I know I may not be who you imagined or who you would have wanted to marry if you ever dreamt about it when you were younger.  I know you probably would not have chosen to be the second husband to a widow... you probably would have wanted to be someone's first and last.  And I know it takes someone very special not only to love me, but to love who I love... even if it means also loving my love for my first husband, which I am not sure will ever go away.  It is a lot to ask and I do not take it lightly that you have knowingly taken this burden as part of loving and carrying me... and entrusting me to be your helper and also maybe the mother of your children and queen of your household. And yes, honey, that makes you king.  

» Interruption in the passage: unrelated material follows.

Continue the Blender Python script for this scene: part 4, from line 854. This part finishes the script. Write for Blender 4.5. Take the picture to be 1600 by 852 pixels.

I cannot change the past... I can only do what I can from now on to live in a manner worthy of the Gospel of Christ... and worthy of your love.  I hope that I will not forget... I hope that from this moment on... the commitment I am making to you today... before I see your face smiling at me from the end of the aisle... will warm your heart and reassure you that I am wholly yours.  I will not split my heart again.  I am dedicating myself to loving and pursuing our God with all my heart, soul, mind and strength... preserving what I have, allowing God to grow me, mold me, and restore me... and guarding the best of me for Him... and also for you. 

Thank you for loving me and thank you for wanting to embark on the epic adventure of life with me at your side.  I love you and I'm excited... for us.  It's gonna be awesome!

love,
Tiff

p.s. you look hot in that tux.  or suit.  or whatever you're wearing when you're reading this.  Jeans?  Pajamas?